◆ YOUR GOAL ◆
Among the lines below, count those containing the word "picture". Give the number only.

◆ DATA SEGMENT ◆
## Start
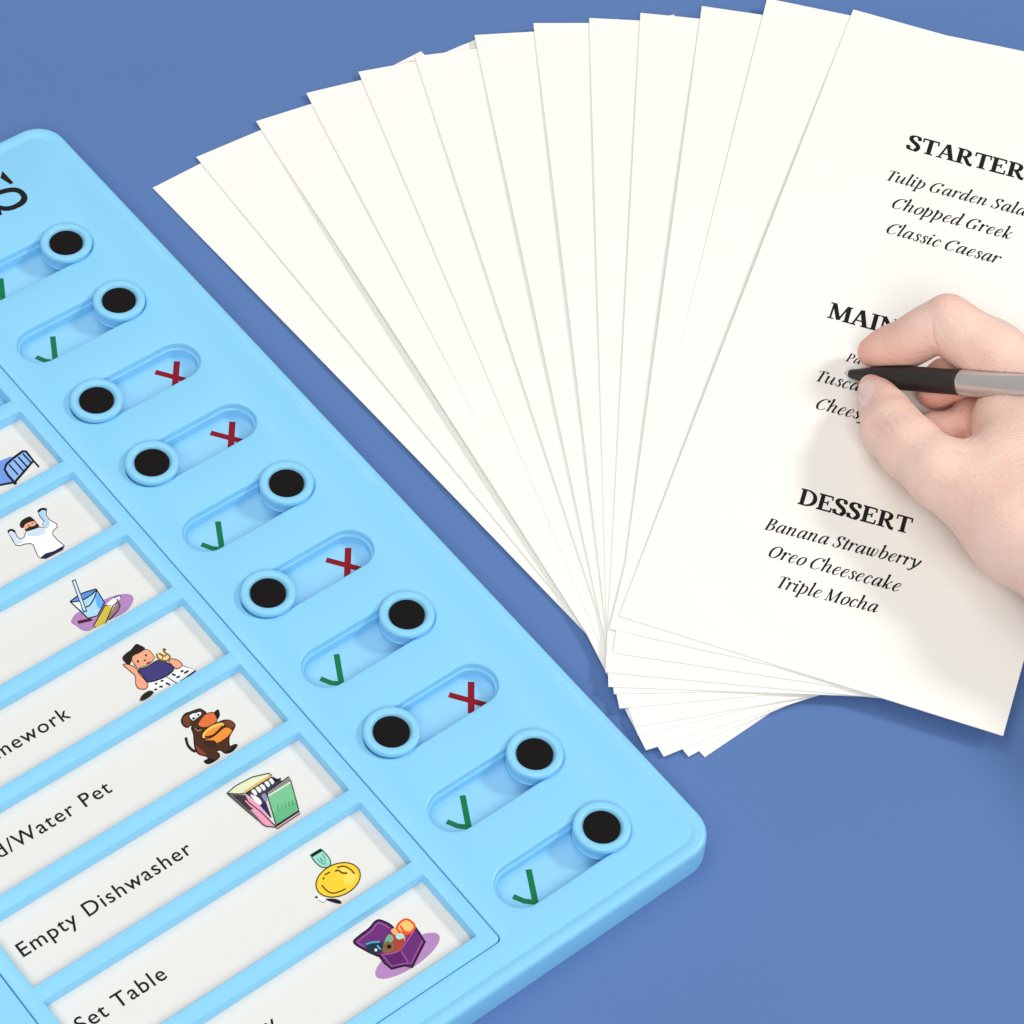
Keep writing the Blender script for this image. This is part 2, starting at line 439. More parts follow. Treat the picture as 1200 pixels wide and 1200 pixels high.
for i in range(10):
    if i == 0: k_, f_ = knob0, felt0
    else:
        k_ = knob0.copy(); f_ = felt0.copy()
        col.objects.link(k_); col.objects.link(f_)
        k_.parent = board; f_.parent = k_
    k_.location = ((i*PIT+.1)*MM, -(32.0 if i in LEFT else 0.0)*MM, 0)
    k_.rotation_euler = (0, 0, random.uniform(0, 6))

# printed ticks and crosses on the slot floors
M_GREEN, M_RED = ink((10, 116, 70)), ink((138, 10, 28))
def board3(x, y, z): return (x, y, z)
def mark(kind, i):
    z0 = (HT-SLOT_D)*MM
    p = Print(lambda x, y, z: (x*MM, y*MM, z0+z), z0=.00004)
    # letters stand with their heads towards -s; "right" is +y
    fit = lambda u, v, cy: ((i*PIT+.4)-v-.9, cy+u)
    if kind == 'tick':
        p.stroke([fit(-25.2, 4.1, 0), fit(-31.0, -6.6, 0)], 1.95, M_GREEN, False)
        p.stroke([fit(-35.2, -.6, 0), fit(-33.4, -4.0, 0), fit(-30.6, -6.6, 0)], 1.8, M_GREEN, False)
        return p.build('check_mark', board)
    p.stroke([fit(-5.0, 3.4, 0), fit(2.6, -7.2, 0)], 2.1, M_RED, False)
    p.stroke([fit(4.0, 3.1, 0), fit(-3.6, -6.6, 0)], 2.2, M_RED, False)
    return p.build('cross_mark', board)
for i in range(10):
    mark('cross' if i in LEFT else 'tick', i)

# last letter of the heading at the board's top edge
def head3(x, y, z):
    P = at(x, y, HT*MM); return (P[0], P[1], HT*MM+.00004+z)
p = Print(head3)
p.stroke([(-9, 203), (-14, 197), (-26, 192), (-37, 201), (-36, 213), (-22, 226), (-9, 227), (0, 225.4), (8.3, 223.3), (16.7, 222.5), (24.2, 225), (28.6, 231.5), (25.6, 237.5), (16.7, 242.6), (8.3, 244.5), (0, 243.6), (-10, 241)],
         lambda d, t: 5.4+2.0*math.exp(-((t-.7)/.07)**2), M_INK)
p.poly([(2.9, 200.6), (15.8, 214.2), (12.5, 216.3), (0.4, 208.6)], M_INK, False)
p.poly([(-8, 240), (0.5, 245), (2.6, 251.5), (-1, 253), (-9, 247)], M_INK, False)
p.build('heading_lettering', board, B_INV)

# ------------------------------------------------------------------ the chore slips in the frame
SLIP_TOP = (HT-4.2)*MM
def slip3(x, y, z):
    """photo point on the slip plane"""
    P = at(x, y, SLIP_TOP+.00002); return (P[0], P[1], SLIP_TOP+z)
FONT = bpy.data.curves.new('chore_font', 'FONT')
def sans(text, size, spacing=1.12):
    c = bpy.data.curves.new('chore_text', 'FONT'); c.body = text; c.size = size
    c.space_character = spacing; c.resolution_u = 4; c.offset = 0.00004
    o = bpy.data.objects.new('chore_text', c); col.objects.link(o)
    dg = bpy.context.evaluated_depsgraph_get(); dg.update()
    me = bpy.data.meshes.new_from_object(o.evaluated_get(dg))
    V = np.array([v.co[:] for v in me.vertices]); F = [list(q.vertices) for q in me.polygons]
    bpy.data.objects.remove(o); bpy.data.curves.remove(c); bpy.data.meshes.remove(me)
    return V, F

class Art(Print):
    """picture printed on a slip, drawn from an enlargement of the photo: ox, oy its corner, k its scale"""
    def __init__(self, ox, oy, k):
        super().__init__(lambda x, y, z: slip3(ox+x/k, oy+y/k, z), step=.000006)
    def out(self, pts, m, fillm=None, w=14, smooth=True):
        if fillm is not None: self.poly(pts, fillm, smooth)
        self.stroke(pts, w, m, smooth, closed=True)

K = ink((16, 14, 20)); PEACH = ink((240, 168, 132)); PURP = ink((178, 132, 188)); NAVY = ink((24, 34, 78))
WHITE = ink((246, 247, 248)); BROWN = ink((72, 40, 24)); BROWN2 = ink((112, 62, 38))
def art_bed():
    a = Art(0, 490, 12); L1, L2 = ink((112, 152, 228)), ink((140, 182, 244))
    a.poly([(-420, 690), (0, 600), (130, 545), (215, 545), (80, 680), (70, 760), (190, 890), (0, 940), (-420, 1030)], L1, False)
    H = [(190, 890), (110, 800), (65, 720), (90, 650), (190, 560), (320, 466), (365, 468), (470, 600), (340, 750), (205, 905)]
    a.out(H, K, L2, 34, False)
    for s in (((125, 650), (255, 800)), ((195, 590), (325, 740)), ((255, 545), (385, 690)), ((320, 500), (435, 625))): a.stroke(s, 22, K, False)
    a.stroke([(460, 590), (550, 690)], 26, K, False); a.stroke([(-420, 1035), (0, 942), (195, 905)], 28, K, False)
    a.dot(212, 912, 26, K)
    return a
def art_shirt():
    a = Art(0, 580, 12); G = ink((60, 66, 78)); L = ink((176, 208, 240)); L2 = ink((205, 222, 240))
    S = [(110, 512), (165, 492), (215, 525), (240, 590), (280, 622), (335, 602), (358, 540), (375, 510), (470, 480), (560, 452), (640, 466), (602, 410), (622, 372), (560, 300), (535, 235), (590, 198), (655, 200), (650, 290), (695, 350), (790, 402), (808, 448), (740, 515), (745, 565), (820, 645), (905, 712), (880, 765), (740, 830), (575, 892), (530, 855), (495, 770), (470, 705), (430, 682), (340, 692), (290, 714), (225, 708), (180, 640)]
    a.out(S, G, WHITE, 13, False)
    a.poly([(125, 530), (205, 525), (240, 620), (330, 640), (250, 690), (215, 690), (178, 620)], L2)
    a.poly([(548, 240), (645, 225), (642, 300), (700, 390), (660, 470), (625, 420), (630, 372), (570, 300)], L)
    a.poly([(390, 520), (560, 470), (640, 490), (600, 560), (420, 580)], L2)
    a.stroke([(112, 516), (160, 492), (215, 520)], 30, K); a.stroke([(535, 235), (590, 200), (655, 206)], 34, K)
    a.poly([(565, 895), (640, 832), (750, 800), (905, 715), (885, 775), (650, 900)], NAVY, False)
    a.stroke([(570, 893), (640, 832), (760, 798), (905, 718)], 16, K, False)
    a.poly([(280, 405), (315, 352), (410, 305), (465, 335), (520, 400), (550, 442), (480, 480), (365, 508), (345, 470), (290, 458)], ink((34, 26, 16)))
    a.poly([(335, 455), (370, 405), (470, 372), (508, 410), (470, 440), (410, 450), (370, 480)], PEACH)
    a.stroke([(385, 440), (420, 432)], 12, K); a.dot(455, 405, 9, K)
    return a
def art_bucket():
    a = Art(70, 660, 12); LB, DB, MB_ = ink((172, 216, 246)), ink((92, 142, 222)), ink((96, 178, 238))
    a.poly([(160, 830), (200, 740), (260, 690), (450, 600), (700, 480), (850, 440), (960, 432), (1030, 470), (1030, 540), (960, 650), (850, 730), (700, 800), (480, 915), (400, 955), (310, 942), (240, 890)], PURP)
    a.poly([(248, 812), (420, 775), (470, 790), (440, 815), (262, 855)], ink((74, 20, 44)), False)
    a.poly([(145, 540), (300, 430), (510, 362), (630, 555), (520, 745), (400, 772), (270, 655)], LB, False)
    a.poly([(160, 530), (270, 450), (480, 362), (515, 378), (430, 450), (320, 510), (230, 530)], DB)
    a.poly([(520, 420), (620, 555), (560, 640), (505, 540)], MB_)
    a.poly([(170, 560), (270, 545), (300, 640), (260, 640)], WHITE)
    for s in ([(145, 540), (300, 432), (510, 362)], [(145, 540), (270, 655), (395, 775)], [(510, 362), (630, 555)], [(522, 385), (490, 480), (430, 585), (365, 620)], [(520, 378), (430, 455), (320, 520), (200, 545), (150, 540)]): a.stroke(s, 17, K)
    a.stroke([(630, 555), (530, 740), (400, 775)], 16, K, False)
    a.stroke([(195, 235), (360, 690)], 58, ink((56, 74, 92)), False); a.stroke([(200, 250), (352, 670)], 30, ink((206, 226, 238)), False)
    a.poly([(475, 890), (640, 590), (745, 600), (765, 645), (645, 845), (500, 903)], ink((206, 186, 72)), False)
    a.poly([(640, 590), (720, 520), (780, 482), (835, 458), (855, 490), (812, 545), (770, 612), (740, 622)], WHITE, False)
    a.poly([(770, 605), (842, 570), (852, 622), (710, 800), (655, 800), (745, 655)], ink((142, 122, 116)), False)
    for s in ([(640, 590), (475, 885), (505, 905)], [(640, 590), (745, 605), (645, 845)], [(800, 500), (850, 600), (820, 670), (700, 800)], [(745, 610), (812, 545)], [(760, 490), (840, 455), (860, 480)]): a.stroke(s, 15, K, False)
    return a
def art_boy():
    a = Art(135, 740, 12); NB = ink((62, 58, 122)); OUT = ink((90, 44, 30))
    a.poly([(470, 722), (690, 642), (835, 722), (560, 865), (455, 800)], WHITE, False)
    a.poly([(730, 640), (950, 482), (1132, 545), (885, 722)], WHITE, False)
    a.stroke([(950, 482), (1132, 545), (910, 705)], 12, K, False); a.stroke([(1132, 552), (1010, 640)], 24, K, False); a.stroke([(730, 640), (870, 735)], 11, K, False)
    for s in (((560, 745), (590, 725)), ((640, 700), (680, 690)), ((620, 780), (670, 775)), ((710, 725), (770, 750)), ((550, 820), (590, 815)), ((800, 600), (850, 620)), ((860, 650), (910, 630)), ((920, 570), (960, 550)), ((970, 590), (1030, 555))): a.stroke(s, 26, K, False)
    a.out([(110, 470), (200, 470), (300, 530), (335, 595), (430, 700), (462, 760), (420, 812), (330, 802), (290, 740), (282, 630), (200, 550)], OUT, PEACH, 12)
    a.out([(330, 545), (450, 500), (600, 412), (740, 450), (822, 530), (700, 640), (470, 712), (385, 620)], K, NB, 16)
    a.out([(240, 360), (380, 270), (470, 265), (540, 345), (545, 390), (460, 470), (370, 505), (320, 520), (262, 445)], OUT, PEACH, 10)
    a.poly([(100, 385), (150, 310), (220, 262), (290, 182), (350, 195), (420, 242), (350, 302), (250, 352), (222, 440), (182, 472)], ink((34, 24, 18)))
    a.out([(755, 425), (800, 388), (890, 412), (942, 470), (910, 512), (850, 522)], OUT, PEACH, 12)
    Y = ink((120, 92, 40))
    a.poly([(590, 320), (640, 300), (700, 300), (765, 350), (740, 420), (640, 405), (600, 370)], ink((240, 214, 150)))
    a.stroke([(585, 315), (600, 375), (660, 412), (740, 410), (768, 350), (700, 300), (680, 250), (715, 262)], 22, Y); a.stroke([(620, 320), (690, 350), (720, 330)], 20, Y); a.stroke([(660, 400), (670, 340), (610, 310)], 16, Y)
    a.dot(320, 425, 17, K); a.dot(432, 340, 15, K); a.stroke([(400, 415), (435, 405)], 18, OUT); a.stroke([(440, 455), (500, 435)], 20, ink((150, 40, 36)))
    a.stroke([(262, 470), (300, 500)], 10, OUT)
    a.poly([(348, 972), (380, 900), (470, 840), (540, 852), (500, 912), (400, 972)], ink((30, 34, 14)))
    return a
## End
◆ COMPLETED TASK ◆
2